I suggest that the White House reduce their carbon footprint to zero. Not through carbon offsets, but by giving up all use of electricity that doesn’t come from solar and wind. Stop using fossil fueled vehicles. Only eat locally grown food. Handwash clothes. And a raft of other measures. Of course, they won’t. Obama has golfing and parties to attend. And fundraisers on the other side of the country. And vacations. They aren’t worried about what all these regulations will do to your cost of living
(Washington Post) In the past several weeks alone, the Obama administration has made multiple new moves to fight climate change. The administration announced new steps to help fill U.S. roadways with electric vehicles. It ruled that greenhouse gas emissions from aircraft endanger human health and welfare. And on the international stage, it moved the world closer to a deal to phase out super-polluting HFCs, chemicals in refrigerants and other industrial substances that warm the climate.
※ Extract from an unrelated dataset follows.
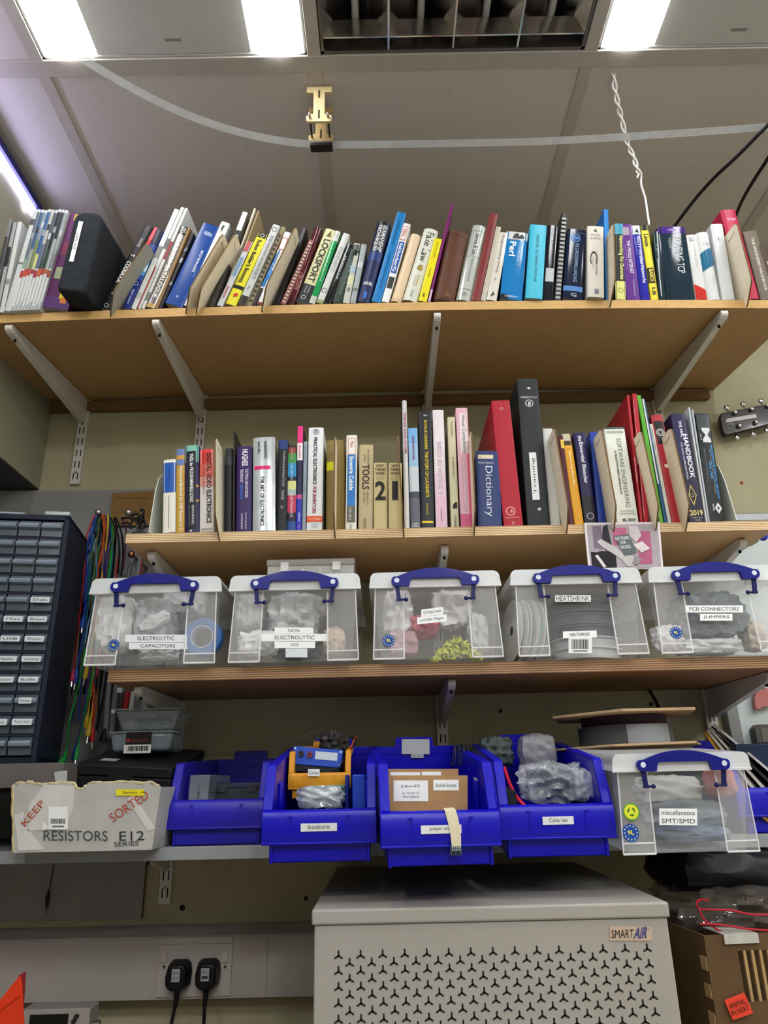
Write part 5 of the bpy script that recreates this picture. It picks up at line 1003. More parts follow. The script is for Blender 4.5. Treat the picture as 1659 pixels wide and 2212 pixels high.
# cardboard wheel reel on the lid
zl = 1.1865+.168*.875+.035
zl = AT(1380, 1615, 1.33).z
root = empty('cardboard_reel', (AT(1330, 1600, 1.47).x+.02, 1.47, zl+.004), (0, -.02, -.12)); tag(root, 'flat cardboard reel with grey core lying on the smaller clear box', 'reel')
kr = M('#a88f6c', .7, var=.08, scale=30)
def hexplate(z0, z1, r, b, m, ph=.2, n=6): b.prism([(r*math.cos(ph+2*math.pi*k/n), r*math.sin(ph+2*math.pi*k/n)) for k in range(n)], 'z', z0, z1, m)
b = B(); hexplate(0, .004, .150, b, kr); b.build('lower_flange', root, bevel=.001)
b = B(); b.cyl((0, 0, .004), (0, 0, .040), .088, M('#4b4e50', .6, var=.06), n=44); b.cyl((0, 0, .040), (0, 0, .058), .080, M('#33242c', .7, var=.06), n=44); b.build('core', root)
b = B(); b.add([(.0888*math.cos(t), .0888*math.sin(t), z) for z in (.006, .039) for t in [math.radians(-98+6*k) for k in range(11)]], [(k, k+1, 12+k, 11+k) for k in range(10)], M('#8d9399', .5, var=.03)); b.build('label', root)
b = B(); hexplate(.058, .063, .148, b, kr, .35); b.build('upper_flange', root, bevel=.001)
b = B(); b.ring((.01, .02, .068), (0, 0, 1), .055, .02, .009, M('#26262a', .5), 30); o = b.build('wire_coil', root)
# leaning magazines, blue bin and clutter at the far right
mgz = [('#d8d4c8', 'cream'), ('#3a3630', 'dark'), ('#c9c4b4', 'beige'), ('#e2e0d8', 'white'), ('#d09a3a', 'orange')]
MW = ['white leaning magazine nearest the whiteboard right of the smaller clear box', 'second leaning magazine, dark, right of the smaller clear box', 'third leaning magazine, beige, right of the smaller clear box', 'fourth leaning magazine, pale, right of the smaller clear box', 'orange leaning magazine nearest the smaller clear box']
for k in range(5):
    c = [mgz[3], mgz[1], mgz[2], mgz[0], mgz[4]][k]
    A = AT(1540-5*k, 1566+4*k, 1.60); Bq = AT(1700-14*k, 1700+16*k, 1.40); L = (Bq-A).length; d_ = (Bq-A).normalized()
    b = B(); n_ = Vector((.6, 0, .8)); nn = (n_-d_*n_.dot(d_)).normalized(); u = nn.cross(d_)
    v = [A, Bq, Bq+u*.16, A+u*.16]; v += [x+nn*.0045 for x in v]
    b.add(v, [(0, 3, 2, 1), (4, 5, 6, 7), (0, 1, 5, 4), (1, 2, 6, 5), (2, 3, 7, 6), (3, 0, 4, 7)], M(c[0], .5, var=.08)); o = b.build('magazine', smooth=False); tag(o, MW[k], 'magazine', 'leaning magazines at the right end of the grey shelf')
bin5 = bin_(1740, 1750, 1.40, Z4+.0006, 'blue bin at the right edge of the photo behind the leaning magazines', 0, M('#1d1aa8', .3, var=.05), w=.24)
b = B(); b.box(-.05, .07, 0, .03, 0, .10, M('#1c2a44', .4, var=.3, scale=30)); o = b.build('dark_box', bevel=.003); p = AT(1640, 1650, 1.52); o.location = (p.x, 1.50, 1.255); tag(o, 'dark blue box between the smaller clear box and the blue bin', 'box')
p = AT(1655, 1600, 1.70); b = B(); b.prism([(-.03, -.03), (.08, -.03), (.08, .035), (-.022, .035), (-.03, .027)], 'y', 0, .025, M('#55524e', .5, var=.05)); b.box(-.018, .08, -.001, 0, -.02, .028, M('#6d6862', .5)); o = b.build('whiteboard_eraser', bevel=.002); o.location = (p.x+.01, 1.70, p.z); tag(o, 'grey brown eraser shaped block against the whiteboard at the right edge', 'eraser')
p = AT(1655, 1622, 1.62); b = B(); b.prism([(-.04, -.03), (.09, -.05), (.09, .03), (.03, .032), (-.03, .026)], 'y', 0, .05, M('#141416', .6, var=.2)); o = b.build('black_pouch', bevel=.006); o.location = (p.x+.015, 1.62, p.z-.01); tag(o, 'black pouch under the whiteboard at the right edge', 'pouch')
# ------------------------------------------------------------------ bottom shelf, left: resistor box, black case, clear packs
YR = 1.345; pz = Z4+.0006
bl = AT(30, 1840, YR); br = AT(328, 1836, YR)
root = empty('cardboard_box', ((bl.x+br.x)/2, YR, pz)); tag(root, 'battered whitish cardboard box marked RESISTORS E12 SERIES on the grey shelf', 'box')
T = Matrix.Translation(-Vector(root.location))
cw = M('#aaa9a3', .65, var=.10, scale=18, bump=.5); cin = M('#a39a80', .8, var=.12, scale=20)
tops = [(26, 1700), (34, 1693), (60, 1690), (90, 1694), (118, 1692), (128, 1689), (160, 1692), (166, 1702), (176, 1704), (190, 1694), (205, 1690), (240, 1691), (270, 1688), (300, 1690), (330, 1690), (348, 1700)]
dz = pz-bl.z; half = (br.x-bl.x)/2
def bxp(px, py): p = AT(px, py, YR); return (p.x, p.z+dz*0)
poly = [(bl.x, pz), (br.x, pz)]+[bxp(*q) for q in tops[::-1]]
b = B(T); b.prism(poly, 'y', YR, YR+.004, cw); b.build('front_panel', root)
tl = bxp(26, 1700); tr = bxp(348, 1700)
b = B(T); b.add([(br.x, YR+.004, pz), (br.x, YR+.21, pz), (tr[0]+.01, YR+.21, tr[1]), (tr[0], YR+.004, tr[1]), (br.x-.004, YR+.004, pz), (br.x-.004, YR+.21, pz), (tr[0]+.006, YR+.21, tr[1]), (tr[0]-.004, YR+.004, tr[1])], [(0, 1, 2, 3), (7, 6, 5, 4), (0, 4, 5, 1), (1, 5, 6, 2), (2, 6, 7, 3), (3, 7, 4, 0)], cw); b.build('side_panel', root)
b = B(T); b.add([(bl.x, YR+.004, pz), (bl.x, YR+.21, pz), (tl[0], YR+.21, tl[1]+.006), (tl[0], YR+.004, tl[1]), (bl.x+.004, YR+.004, pz), (bl.x+.004, YR+.21, pz), (tl[0]+.004, YR+.21, tl[1]+.006), (tl[0]+.004, YR+.004, tl[1])], [(0, 1, 2, 3), (7, 6, 5, 4), (0, 4, 5, 1), (1, 5, 6, 2), (2, 6, 7, 3), (3, 7, 4, 0)], cw); b.build('side_panel', root)
b = B(T); b.box(bl.x, br.x, YR+.21, YR+.214, pz, tl[1]+.01, cin); b.box(bl.x, br.x, YR+.004, YR+.21, pz, pz+.004, cin); b.build('back_panel', root)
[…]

But as Obama’s term dwindles, the act isn’t over — on Tuesday the White House released yet another policy to fight climate change, one with potentially far-reaching consequences. The White House’s chief environmental office, the Council on Environmental Quality, finalized a six-year process of shaping how the government’s agencies, across the board, will factor climate change into their decisions. (snip)
And now, the new guidance from the Council on Environmental Quality will ask agencies to not only include climate change in these considerations but actually quantify the climate impacts of their decisions, when possible, in the context of the environmental reviews that are already required by NEPA. It will also ask them to consider how to do things differently, in a way that could help prepare the U.S. better for a warming climate.
If this forced federal agencies to actually practice what they preach, it would actually be good, because it would limit their travel and reach. Instead
When it comes to quantification, the new guidance suggests trying to calculate how many carbon dioxide emissions a new project, permit, or other agency action would cause — or, alternatively, how much carbon it may sequester. Replanting trees or other land use changes affecting agriculture, for instance, could lead to more storage of carbon in the U.S.’s soils and its vegetation, rather than in the atmosphere.
So, you the taxpayer will be ponying up for the costs of these offsets, all while paying more for projects and environmental climate change impact reviews.
Will the VA have to consider ‘climate change’ in treating veterans? Will the Border Patrol have to reduce their use of helicopters, ATVs, and trucks to patrol the border? Will the military have to use carbon neutral weapons and ammunition? Will the FBI have to consider the carbon footprint of investigating kidnappings?
This is all just plain stupid, and further shows that this has nothing to do with science, but government.